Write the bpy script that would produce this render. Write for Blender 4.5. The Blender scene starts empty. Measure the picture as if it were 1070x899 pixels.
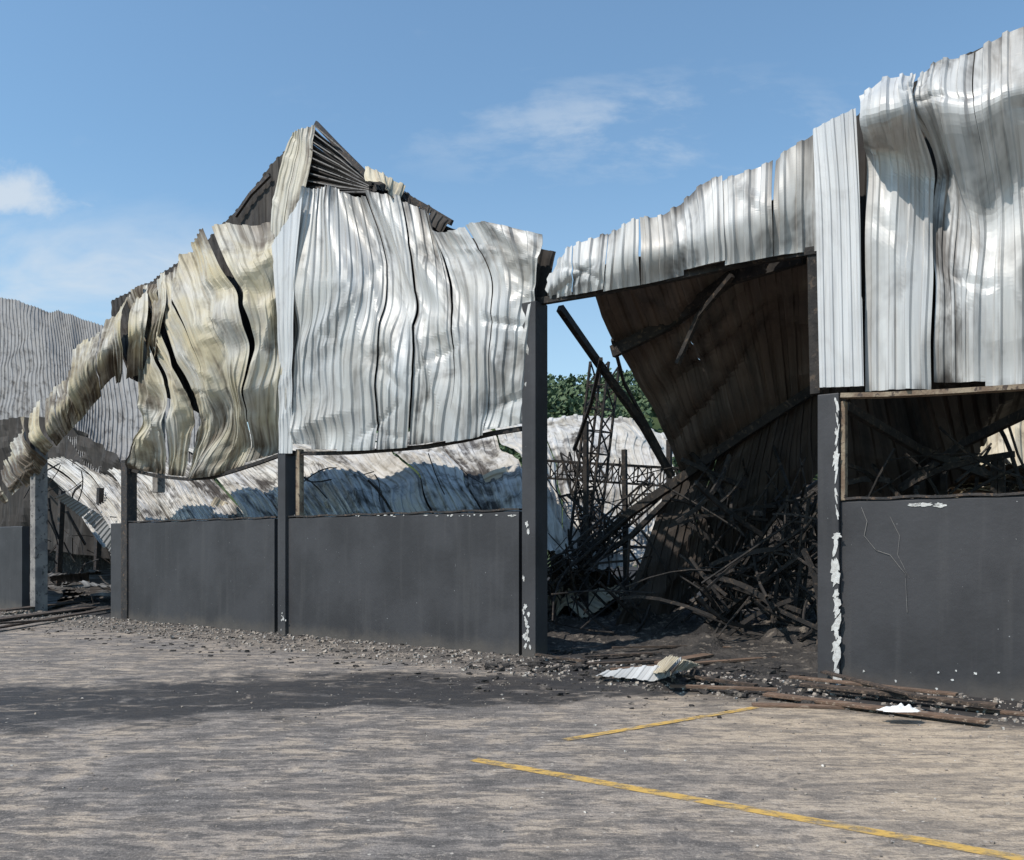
import bpy, math, random, bisect
from mathutils import Vector, noise, Matrix
random.seed(7)
sc=bpy.context.scene
# ------------------------------------------------------------------ site geometry
# facade line on the ground: Y = 13.6 - 0.73 X ; d = metres behind that line
EYE=1.7
ES=Vector((0.8077,-0.5896,0)); EN=Vector((0.5896,0.8077,0))
def S(u,v,d=0.0):
    a=(u-535)/900.0
    Y=(13.6+1.238*d)/(1+0.73*a)
    return Vector((a*Y,Y,EYE+(572-v)/900.0*Y))
def F(u,z,d=0.0):
    p=S(u,572,d); p.z=z; return p
def G(u,v,z=0.0):
    Y=(EYE-z)*900.0/(v-572)
    return Vector(((u-535)/900.0*Y,Y,z))
# ------------------------------------------------------------------ materials
class NT:
    def __init__(s,name):
        s.m=bpy.data.materials.new(name); s.m.use_nodes=True
        s.t=s.m.node_tree; s.t.nodes.clear()
        s.out=s.t.nodes.new('ShaderNodeOutputMaterial')
        s.b=s.t.nodes.new('ShaderNodeBsdfPrincipled')
        s.t.links.new(s.b.outputs[0],s.out.inputs[0])
        s.co=s.t.nodes.new('ShaderNodeTexCoord')
    def n(s,ty): return s.t.nodes.new(ty)
    def l(s,a,b): s.t.links.new(a,b)
    def setv(s,inp,v):
        if isinstance(v,bpy.types.NodeSocket): s.l(v,inp)
        else: inp.default_value=v
    def map(s,src='Object',scale=(1,1,1),rot=(0,0,0)):
        m=s.n('ShaderNodeMapping'); m.inputs['Scale'].default_value=scale; m.inputs['Rotation'].default_value=rot
        s.l(s.co.outputs[src],m.inputs[0]); return m.outputs[0]
    def noise(s,vec,scale,detail=4,rough=.55,dist=0):
        m=s.n('ShaderNodeTexNoise'); s.l(vec,m.inputs['Vector']); m.inputs['Scale'].default_value=scale
        m.inputs['Detail'].default_value=min(detail,4); m.inputs['Roughness'].default_value=rough; m.inputs['Distortion'].default_value=dist
        return m.outputs[0]
    def math(s,op,a,b=0,c=None,clamp=False):
        m=s.n('ShaderNodeMath'); m.operation=op; m.use_clamp=clamp
        s.setv(m.inputs[0],a); s.setv(m.inputs[1],b)
        if c is not None: s.setv(m.inputs[2],c)
        return m.outputs[0]
    def rng(s,v,a,b,c=0,d=1):
        m=s.n('ShaderNodeMapRange'); m.interpolation_type='SMOOTHSTEP'
        s.l(v,m.inputs[0]); m.inputs[1].default_value=a; m.inputs[2].default_value=b
        m.inputs[3].default_value=c; m.inputs[4].default_value=d; return m.outputs[0]
    def mix(s,f,a,b):
        m=s.n('ShaderNodeMix'); m.data_type='RGBA'
        s.setv(m.inputs[0],f)
        for i,x in ((6,a),(7,b)):
            if isinstance(x,tuple): m.inputs[i].default_value=(x[0],x[1],x[2],1)
            else: s.l(x,m.inputs[i])
        return m.outputs[2]
    def bump(s,h,st,dist=.02):
        m=s.n('ShaderNodeBump'); m.inputs['Strength'].default_value=st; m.inputs['Distance'].default_value=dist
        s.l(h,m.inputs['Height']); s.l(m.outputs[0],s.b.inputs['Normal']); return m
    def fin(s,col,rough=.7,metal=0,spec=.4):
        s.setv(s.b.inputs['Base Color'],col if not isinstance(col,tuple) else (col[0],col[1],col[2],1))
        s.setv(s.b.inputs['Roughness'],rough); s.b.inputs['Metallic'].default_value=metal
        s.b.inputs['Specular IOR Level'].default_value=spec
        return s.m
def simple(name,c1,c2,scale=3,rough=.75,metal=0,bump=.3,sc3=(1,1,1),c3=None,bd=.02):
    t=NT(name); v=t.map('Object',sc3)
    n=t.noise(v,scale,4,.6); f=t.rng(n,.35,.65)
    col=t.mix(f,c1,c2)
    if c3:
        n2=t.noise(v,scale*2.7,3,.6); col=t.mix(t.rng(n2,.56,.66),col,c3)
    t.bump(t.noise(v,scale*6,3,.6),bump,bd)
    return t.fin(col,rough,metal)
def clad_mat(name,light,grey,yel,soot=(.05,.043,.038),metal=.0,rough=.55,spec=.3,dirt=1.0):
    t=NT(name)
    at=t.n('ShaderNodeAttribute'); at.attribute_name='m'
    sp=t.n('ShaderNodeSeparateColor'); t.l(at.outputs['Color'],sp.inputs[0])
    uv=t.map('UV',(5,.3,1)); uv2=t.map('UV',(1,.6,1)); uv3=t.map('UV',(19,.6,1)); uvb=t.map('UV',(.8,.28,1))
    st=t.noise(uv,1,4,.65); bl=t.noise(uv2,1.3,4,.65,.6); fs=t.noise(uv3,1,3,.6); bb=t.noise(uvb,1,4,.7,1.0)
    col=t.mix(t.rng(st,.35,.65),light,grey)
    col=t.mix(t.math('MULTIPLY',t.rng(bl,.46,.68),.7*dirt),col,tuple(x*.55 for x in grey))
    col=t.mix(t.math('MULTIPLY',t.rng(bb,.50,.66),.5*dirt),col,(.22,.195,.165))
    yf=t.math('MULTIPLY',sp.outputs[1],t.rng(t.noise(uv2,.9,4,.6),.35,.62),clamp=True)
    col=t.mix(yf,col,yel)
    sf=t.math('ADD',t.math('MULTIPLY',sp.outputs[0],1.5),t.math('MULTIPLY',t.math('SUBTRACT',bl,.5),1.9))
    sf=t.math('ADD',sf,t.math('MULTIPLY',t.math('SUBTRACT',st,.5),1.3))
    sf=t.rng(sf,.24,.95)
    col=t.mix(sf,col,soot)
    rs=t.math('MULTIPLY',t.rng(fs,.54,.70),.5*dirt)
    col=t.mix(rs,col,(.19,.165,.145))
    t.fin(col,t.rng(bl,.3,.7,rough,rough+.25),metal,spec)
    return t.m
M={}
M['clad']=clad_mat('galvanised_cladding',(.58,.575,.56),(.42,.418,.41),(.42,.375,.29),rough=.42,spec=.5,metal=.12)
M['cladY']=clad_mat('scorched_cladding',(.54,.515,.455),(.37,.345,.30),(.44,.375,.24),soot=(.085,.062,.04),rough=.48,spec=.4)
M['flash']=clad_mat('pale_flashing',(.60,.595,.585),(.48,.478,.475),(.5,.48,.4),dirt=.6,rough=.42,spec=.5,metal=.12)
M['far']=clad_mat('ash_grey_sheet',(.27,.265,.258),(.20,.197,.192),(.24,.225,.20),rough=.8,spec=.1,dirt=.5)
M['heap']=clad_mat('collapsed_roof_sheet_metal',(.56,.55,.53),(.42,.41,.395),(.47,.40,.28),rough=.7,spec=.2)
M['tan']=clad_mat('heat_tinted_sheet',(.60,.54,.42),(.43,.37,.28),(.5,.41,.26),rough=.7,spec=.2)
M['brown']=clad_mat('burnt_underside',(.13,.10,.082),(.078,.062,.053),(.12,.084,.06),rough=.5,spec=.45,dirt=.8)
M['black']=clad_mat('sooted_sheet',(.045,.038,.033),(.024,.021,.019),(.06,.044,.035),soot=(.012,.011,.011),rough=.7,dirt=.2)
def wallmat():
    t=NT('charcoal_painted_render')
    v=t.map('Object'); n=t.noise(v,.9,4,.6)
    col=t.mix(t.rng(n,.35,.65),(.033,.032,.034),(.048,.047,.050))
    st=t.noise(t.map('Object',(5,5,.35)),1.2,4,.6)
    col=t.mix(t.math('MULTIPLY',t.rng(st,.50,.72),.3),col,(.075,.072,.072))
    s=t.n('ShaderNodeSeparateXYZ'); t.l(t.co.outputs['Object'],s.inputs[0])
    z=t.math('ADD',s.outputs[2],t.math('MULTIPLY',t.noise(v,2.5,4,.6),.5))
    col=t.mix(t.rng(z,.55,.2,0,.65),col,(.11,.095,.08))
    sp=t.noise(v,26,3,.5); col=t.mix(t.rng(sp,.74,.78),col,(.3,.3,.3))
    t.bump(t.noise(v,14,4,.6),.35,.01)
    return t.fin(col,.62,0,.35)
M['wall']=wallmat()
M['steel']=simple('charred_steel',(.028,.026,.026),(.055,.045,.04),6,.65,.2,.4,c3=(.12,.08,.055))
M['soot']=simple('soot_black_steel',(.014,.013,.013),(.035,.03,.027),5,.8,.1,.4,c3=(.08,.06,.045))
M['rust']=simple('rusty_trim',(.30,.24,.17),(.16,.11,.075),5,.8,.1,.4,c3=(.07,.05,.04))
M['plaster']=simple('bare_plaster',(.66,.65,.62),(.5,.48,.45),20,.9,0,.5)
M['wood']=simple('weathered_timber',(.17,.105,.07),(.10,.065,.045),2.2,.85,0,.6,(1,6,6),(.26,.2,.15))
M['woodb']=simple('charred_timber',(.03,.025,.022),(.08,.055,.04),3,.9,0,.6,(1,5,5),(.2,.14,.1))
M['ash']=simple('ash_and_char',(.022,.02,.019),(.06,.052,.046),2.5,.95,0,1.0,c3=(.17,.145,.12),bd=.08)
M['stone']=simple('crushed_stone',(.34,.285,.23),(.13,.11,.10),9,.9,0,.4,c3=(.6,.57,.52))
M['cloth']=simple('white_cloth',(.8,.8,.78),(.7,.69,.67),12,.9,0,.3)
M['conc']=simple('smoked_concrete',(.26,.24,.22),(.15,.14,.135),3,.9,0,.4,c3=(.07,.065,.06))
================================
Problem to work on: All lines above containing the string "that" are to be collected.

Written reply:
Write the bpy script that would produce this render. Write for Blender 4.5. The Blender scene starts empty. Measure the picture as if it were 1070x899 pixels.
# facade line on the ground: Y = 13.6 - 0.73 X ; d = metres behind that line